Artur Ávila foi galardoado devido ao trabalho na “teoria dos sistemas dinâmicos”. Já Martin Hairer recebeu a medalha pelo trabalho sobre a “teoria das equações diferenciais parciais estocásticas”. E Manjul Bhargava recebeu o galardão pela sua investigação na “geometria dos números”.
A medalha é dada a investigadores com 40 anos, no máximo. Tem o valor monetário de 15.000 dólares canadianos (10.275 euros), vindos de um fundo administrado pela Universidade de Toronto, no Canadá. O matemático canadiano John Charles Fields, que deu nome à medalha, concebeu o prémio em 1920. Mas morreu aos 69 anos, quatro anos antes de ela ser entregue pela primeira vez.

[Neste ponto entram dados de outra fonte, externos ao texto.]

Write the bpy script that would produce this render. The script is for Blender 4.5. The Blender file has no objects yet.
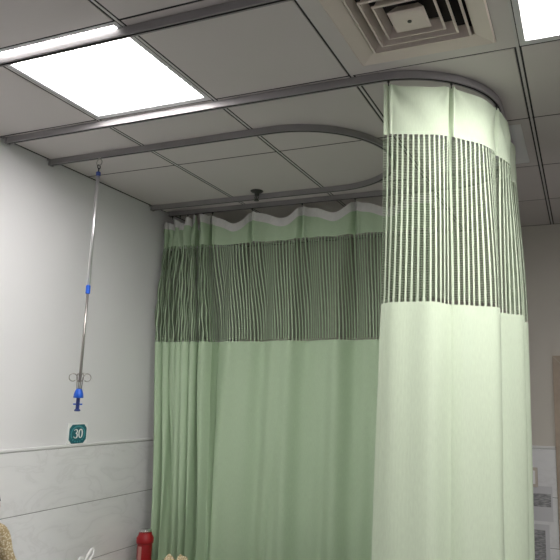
import bpy, bmesh, math, random
from mathutils import Vector, Matrix
random.seed(7)
C = bpy.context.scene.collection
sc = bpy.context.scene
PI = math.pi
H = 2.9                       # ceiling height
RX, RY0, RY1 = 5.4, -3.0, 3.0  # room extents (x from 0)

# ------------------------------------------------------------------ materials
def new_mat(name):
    m = bpy.data.materials.new(name); m.use_nodes = True
    nt = m.node_tree; nt.nodes.clear()
    out = nt.nodes.new('ShaderNodeOutputMaterial')
    return m, nt, out

def pmat(name, col, rough=.5, metal=0., noise=None, bump=None, spec=.5, coat=0.):
    """principled; noise=(scale, amount) varies the colour, bump=(scale, strength)"""
    m, nt, out = new_mat(name)
    b = nt.nodes.new('ShaderNodeBsdfPrincipled')
    b.inputs['Base Color'].default_value = (*col, 1); b.inputs['Roughness'].default_value = rough
    b.inputs['Metallic'].default_value = metal; b.inputs['Specular IOR Level'].default_value = spec
    b.inputs['Coat Weight'].default_value = coat
    nt.links.new(b.outputs[0], out.inputs[0])
    tc = nt.nodes.new('ShaderNodeTexCoord')
    if noise:
        n = nt.nodes.new('ShaderNodeTexNoise'); n.inputs['Scale'].default_value = noise[0]; n.inputs['Detail'].default_value = 4
        nt.links.new(tc.outputs['Object'], n.inputs['Vector'])
        r = nt.nodes.new('ShaderNodeMapRange'); r.inputs[1].default_value = .3; r.inputs[2].default_value = .7
        r.inputs[3].default_value = 1 - noise[1]; r.inputs[4].default_value = 1 + noise[1]
        nt.links.new(n.outputs[0], r.inputs[0])
        mx = nt.nodes.new('ShaderNodeVectorMath'); mx.operation = 'SCALE'; mx.inputs[0].default_value = col
        nt.links.new(r.outputs[0], mx.inputs['Scale']); nt.links.new(mx.outputs[0], b.inputs['Base Color'])
    if bump:
        n = nt.nodes.new('ShaderNodeTexNoise'); n.inputs['Scale'].default_value = bump[0]; n.inputs['Detail'].default_value = 3
        nt.links.new(tc.outputs['Object'], n.inputs['Vector'])
        bp = nt.nodes.new('ShaderNodeBump'); bp.inputs['Strength'].default_value = bump[1]; bp.inputs['Distance'].default_value = .002
        nt.links.new(n.outputs[0], bp.inputs['Height']); nt.links.new(bp.outputs[0], b.inputs['Normal'])
    return m

def math_node(nt, op, a, b=None, c=None):
    n = nt.nodes.new('ShaderNodeMath'); n.operation = op
    for i, v in enumerate((a, b, c)):
        if v is None: continue
        if isinstance(v, (int, float)): n.inputs[i].default_value = v
        else: nt.links.new(v, n.inputs[i])
    return n.outputs[0]

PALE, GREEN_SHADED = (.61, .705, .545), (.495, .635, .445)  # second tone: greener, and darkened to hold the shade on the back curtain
def cloth_mat(name, CLOTH, mesh=False, z0=0, z1=1):
    m, nt, out = new_mat(name)
    uv = nt.nodes.new('ShaderNodeUVMap'); uv.uv_map = 'cloth'
    sx = nt.nodes.new('ShaderNodeSeparateXYZ'); nt.links.new(uv.outputs[0], sx.inputs[0])
    u, v = sx.outputs[0], sx.outputs[1]
    nz = nt.nodes.new('ShaderNodeTexNoise'); nz.inputs['Scale'].default_value = 260; nz.inputs['Detail'].default_value = 2
    mp = nt.nodes.new('ShaderNodeMapping'); mp.inputs['Scale'].default_value = (1, .15, 1)
    nt.links.new(uv.outputs[0], mp.inputs[0]); nt.links.new(mp.outputs[0], nz.inputs['Vector'])
    f = math_node(nt, 'MULTIPLY_ADD', nz.outputs[0], .16, .92)
    col = nt.nodes.new('ShaderNodeVectorMath'); col.operation = 'SCALE'; col.inputs[0].default_value = CLOTH
    nt.links.new(f, col.inputs['Scale'])
    d = nt.nodes.new('ShaderNodeBsdfDiffuse'); t = nt.nodes.new('ShaderNodeBsdfTranslucent')
    nt.links.new(col.outputs[0], d.inputs[0]); nt.links.new(col.outputs[0], t.inputs[0])
    mx = nt.nodes.new('ShaderNodeMixShader'); mx.inputs[0].default_value = .09
    nt.links.new(d.outputs[0], mx.inputs[1]); nt.links.new(t.outputs[0], mx.inputs[2])
    last = mx.outputs[0]
    if mesh:
        # ladder netting: a solid cord every 19 mm, thin rungs every 6 mm, open eyelets at both ends
        fu = math_node(nt, 'FRACT', math_node(nt, 'DIVIDE', u, .0200))
        ladder = math_node(nt, 'GREATER_THAN', fu, .34)
        fv = math_node(nt, 'FRACT', math_node(nt, 'DIVIDE', v, .0062))
        gap = math_node(nt, 'GREATER_THAN', fv, .50)
        yarn = nt.nodes.new('ShaderNodeMix'); yarn.data_type = 'RGBA'
        nt.links.new(ladder, yarn.inputs[0]); nt.links.new(col.outputs[0], yarn.inputs[6]); yarn.inputs[7].default_value = (.14, .172, .12, 1)
        nt.links.new(yarn.outputs[2], d.inputs[0]); nt.links.new(yarn.outputs[2], t.inputs[0])
        e0 = math_node(nt, 'LESS_THAN', v, z0 + .012); e1 = math_node(nt, 'GREATER_THAN', v, z1 - .012)
        gap = math_node(nt, 'MAXIMUM', gap, math_node(nt, 'MAXIMUM', e0, e1))
        hole = math_node(nt, 'MULTIPLY', ladder, gap)
        tr = nt.nodes.new('ShaderNodeBsdfTransparent')
        m2 = nt.nodes.new('ShaderNodeMixShader'); nt.links.new(hole, m2.inputs[0])
        nt.links.new(last, m2.inputs[1]); nt.links.new(tr.outputs[0], m2.inputs[2])
        last = m2.outputs[0]
    nt.links.new(last, out.inputs[0])
    return m

def emit_mat(name, col, s):
    m, nt, out = new_mat(name)
    e = nt.nodes.new('ShaderNodeEmission'); e.inputs[0].default_value = (*col, 1); e.inputs[1].default_value = s
    nt.links.new(e.outputs[0], out.inputs[0]); return m

def tile_mat():
    m, nt, out = new_mat('pale_marble_tile')
    b = nt.nodes.new('ShaderNodeBsdfPrincipled'); b.inputs['Roughness'].default_value = .22
    tc = nt.nodes.new('ShaderNodeTexCoord')
    mp = nt.nodes.new('ShaderNodeMapping'); mp.inputs['Rotation'].default_value = (.5, .4, .3); mp.inputs['Scale'].default_value = (1.3, 1.3, 3.4)
    nt.links.new(tc.outputs['Object'], mp.inputs[0])
    w = nt.nodes.new('ShaderNodeTexNoise'); w.inputs['Scale'].default_value = 2.6; w.inputs['Detail'].default_value = 7; w.inputs['Distortion'].default_value = .8
    nt.links.new(mp.outputs[0], w.inputs['Vector'])
    a = math_node(nt, 'ABSOLUTE', math_node(nt, 'SUBTRACT', w.outputs[0], .5))
    r = nt.nodes.new('ShaderNodeValToRGB')
    r.color_ramp.elements[0].position = 0; r.color_ramp.elements[0].color = (.74, .74, .75, 1)
    r.color_ramp.elements[1].position = .03; r.color_ramp.elements[1].color = (.785, .785, .80, 1)
    e = r.color_ramp.elements.new(.2); e.color = (.82, .82, .83, 1)
    nt.links.new(a, r.inputs[0]); nt.links.new(r.outputs[0], b.inputs['Base Color'])
    nt.links.new(b.outputs[0], out.inputs[0]); return m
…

Para Maryam Mirzakhani, não é preciso que toda a gente seja matemática. Mas a iraniana acha que nem todos os estudantes dão uma oportunidade a esta disciplina: “Tive maus resultados em matemática durante dois anos a meio do ensino preparatório. Não estava simplesmente interessada em pensar nela. E consigo perceber que sem se estar entusiasmado, a matemática pode parecer fria e inútil.”